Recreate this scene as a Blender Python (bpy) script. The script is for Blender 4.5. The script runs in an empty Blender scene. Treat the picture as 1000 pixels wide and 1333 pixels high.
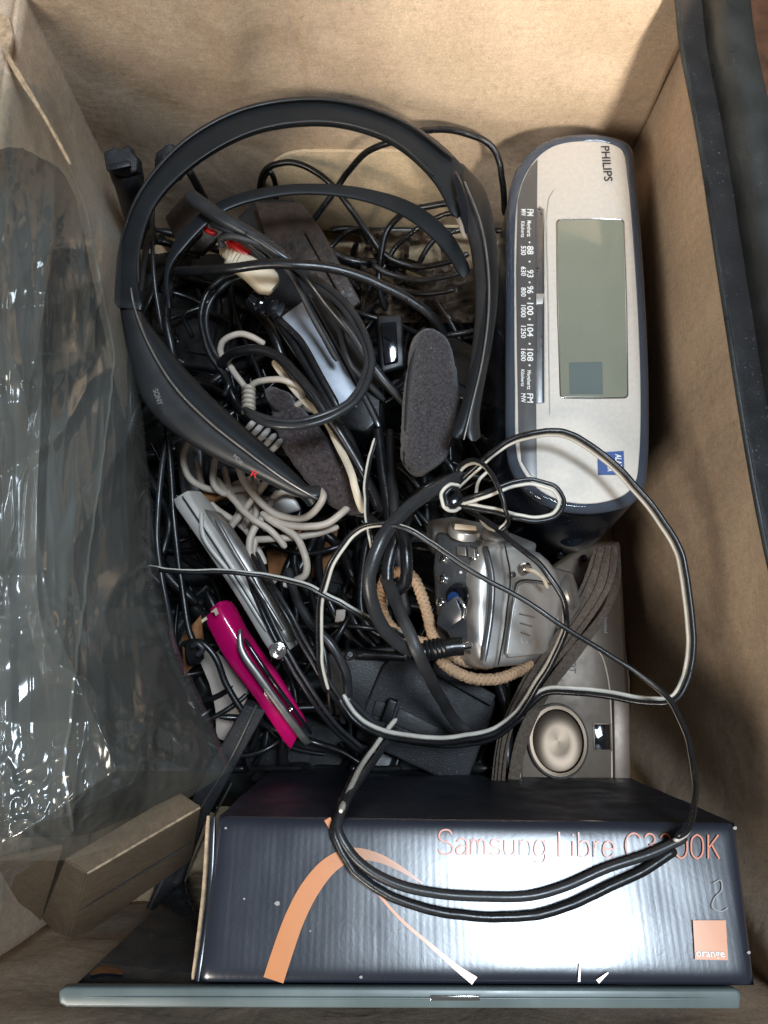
import bpy, bmesh, math, random
import numpy as np
from mathutils import Vector, Matrix, noise
random.seed(7)
SC = bpy.context.scene
COL = SC.collection
R = math.radians

# ------------------------------------------------------------------ camera
H = 0.52; TILT = R(15.0); F = 963.0
cam = bpy.data.cameras.new('camera'); camo = bpy.data.objects.new('camera', cam); COL.objects.link(camo)
cam.sensor_fit = 'VERTICAL'; cam.sensor_height = 36.0; cam.lens = 36.0*F/1333.0
cam.clip_start = 0.01; cam.clip_end = 50
camo.location = (0, 0, H); camo.rotation_euler = (TILT, 0, 0)
SC.camera = camo
# ------------------------------------------------------------------ world and lamps
w = bpy.data.worlds.new('World'); SC.world = w; w.use_nodes = True
bg = w.node_tree.nodes['Background']; bg.inputs[0].default_value = (0.95, 0.97, 1.0, 1); bg.inputs[1].default_value = 0.12
def area(name, loc, target, size, power, color, sy=None):
    l = bpy.data.lights.new(name, 'AREA'); o = bpy.data.objects.new(name, l); COL.objects.link(o)
    l.shape = 'RECTANGLE'; l.size = size; l.size_y = sy or size; l.energy = power; l.color = color
    o.location = loc; o.rotation_euler = (Vector(target)-Vector(loc)).to_track_quat('-Z', 'Y').to_euler()
    return o
area('window_light', (0.35, 0.11, 1.75), (0.05, 0.0, 0.2), 0.36, 26.0, (0.74, 0.87, 1.0), 0.34)
area('warm_fill', (-0.75, -0.85, 1.10), (0, 0.2, 0.15), 0.45, 17.0, (1.0, 0.91, 0.80))  # added warm fill from the near left, lighting the far and right panels
pool = area('panel_patch_light', (0.26, -0.85, 1.15), (0.135, 0.366, 0.29), 0.10, 0.5, (1.0, 0.93, 0.80))  # added narrow lamp that makes the bright patch on the far panel
pool.data.spread = R(17)
SC.view_settings.view_transform = 'Standard'; SC.view_settings.look = 'None'
SC.view_settings.exposure = 0.0; SC.view_settings.gamma = 1.0
SC.cycles.max_bounces = 8; SC.cycles.transparent_max_bounces = 12; SC.cycles.use_denoising = True
SC.cycles.caustics_reflective = False; SC.cycles.caustics_refractive = False

# ------------------------------------------------------------------ photo pixel -> place
CT, ST = math.cos(TILT), math.sin(TILT)
CAM = Vector((0, 0, H))
def ray(px, py):
    u = (px-500)/F; v = (666.5-py)/F
    return Vector((u, v*CT+ST, v*ST-CT))
def W(px, py, z):          # z in centimetres above the box floor
    if hasattr(px, 'x'): return px
    d = ray(px, py); return CAM + d*((H-z/100.0)/-d.z)
class Plane:
    def __init__(s, a, b, c):
        s.p = a.copy(); s.n = (b-a).cross(c-a).normalized()
        if s.n.dot(CAM-a) < 0: s.n = -s.n
    def at(s, px, py, lift=0.0):
        p0 = s.p + s.n*lift; d = ray(px, py)
        return CAM + d*((p0-CAM).dot(s.n)/d.dot(s.n))
def wp(p):
    return p if isinstance(p, Vector) else W(*p)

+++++

# Task description
Exclude the pictures. Write out the remaining data exactly.

# The solution
Recreate this scene as a Blender Python (bpy) script. The script is for Blender 4.5. The script runs in an empty Blender scene. Treat the picture as 1000 pixels wide and 1333 pixels high.
import bpy, bmesh, math, random
import numpy as np
from mathutils import Vector, Matrix, noise
random.seed(7)
SC = bpy.context.scene
COL = SC.collection
R = math.radians

# ------------------------------------------------------------------ camera
H = 0.52; TILT = R(15.0); F = 963.0
cam = bpy.data.cameras.new('camera'); camo = bpy.data.objects.new('camera', cam); COL.objects.link(camo)
cam.sensor_fit = 'VERTICAL'; cam.sensor_height = 36.0; cam.lens = 36.0*F/1333.0
cam.clip_start = 0.01; cam.clip_end = 50
camo.location = (0, 0, H); camo.rotation_euler = (TILT, 0, 0)
SC.camera = camo
# ------------------------------------------------------------------ world and lamps
w = bpy.data.worlds.new('World'); SC.world = w; w.use_nodes = True
bg = w.node_tree.nodes['Background']; bg.inputs[0].default_value = (0.95, 0.97, 1.0, 1); bg.inputs[1].default_value = 0.12
def area(name, loc, target, size, power, color, sy=None):
    l = bpy.data.lights.new(name, 'AREA'); o = bpy.data.objects.new(name, l); COL.objects.link(o)
    l.shape = 'RECTANGLE'; l.size = size; l.size_y = sy or size; l.energy = power; l.color = color
    o.location = loc; o.rotation_euler = (Vector(target)-Vector(loc)).to_track_quat('-Z', 'Y').to_euler()
    return o
area('window_light', (0.35, 0.11, 1.75), (0.05, 0.0, 0.2), 0.36, 26.0, (0.74, 0.87, 1.0), 0.34)
area('warm_fill', (-0.75, -0.85, 1.10), (0, 0.2, 0.15), 0.45, 17.0, (1.0, 0.91, 0.80))  # added warm fill from the near left, lighting the far and right panels
pool = area('panel_patch_light', (0.26, -0.85, 1.15), (0.135, 0.366, 0.29), 0.10, 0.5, (1.0, 0.93, 0.80))  # added narrow lamp that makes the bright patch on the far panel
pool.data.spread = R(17)
SC.view_settings.view_transform = 'Standard'; SC.view_settings.look = 'None'
SC.view_settings.exposure = 0.0; SC.view_settings.gamma = 1.0
SC.cycles.max_bounces = 8; SC.cycles.transparent_max_bounces = 12; SC.cycles.use_denoising = True
SC.cycles.caustics_reflective = False; SC.cycles.caustics_refractive = False

# ------------------------------------------------------------------ photo pixel -> place
CT, ST = math.cos(TILT), math.sin(TILT)
CAM = Vector((0, 0, H))
def ray(px, py):
    u = (px-500)/F; v = (666.5-py)/F
    return Vector((u, v*CT+ST, v*ST-CT))
def W(px, py, z):          # z in centimetres above the box floor
    if hasattr(px, 'x'): return px
    d = ray(px, py); return CAM + d*((H-z/100.0)/-d.z)
class Plane:
    def __init__(s, a, b, c):
        s.p = a.copy(); s.n = (b-a).cross(c-a).normalized()
        if s.n.dot(CAM-a) < 0: s.n = -s.n
    def at(s, px, py, lift=0.0):
        p0 = s.p + s.n*lift; d = ray(px, py)
        return CAM + d*((p0-CAM).dot(s.n)/d.dot(s.n))
def wp(p):
    return p if isinstance(p, Vector) else W(*p)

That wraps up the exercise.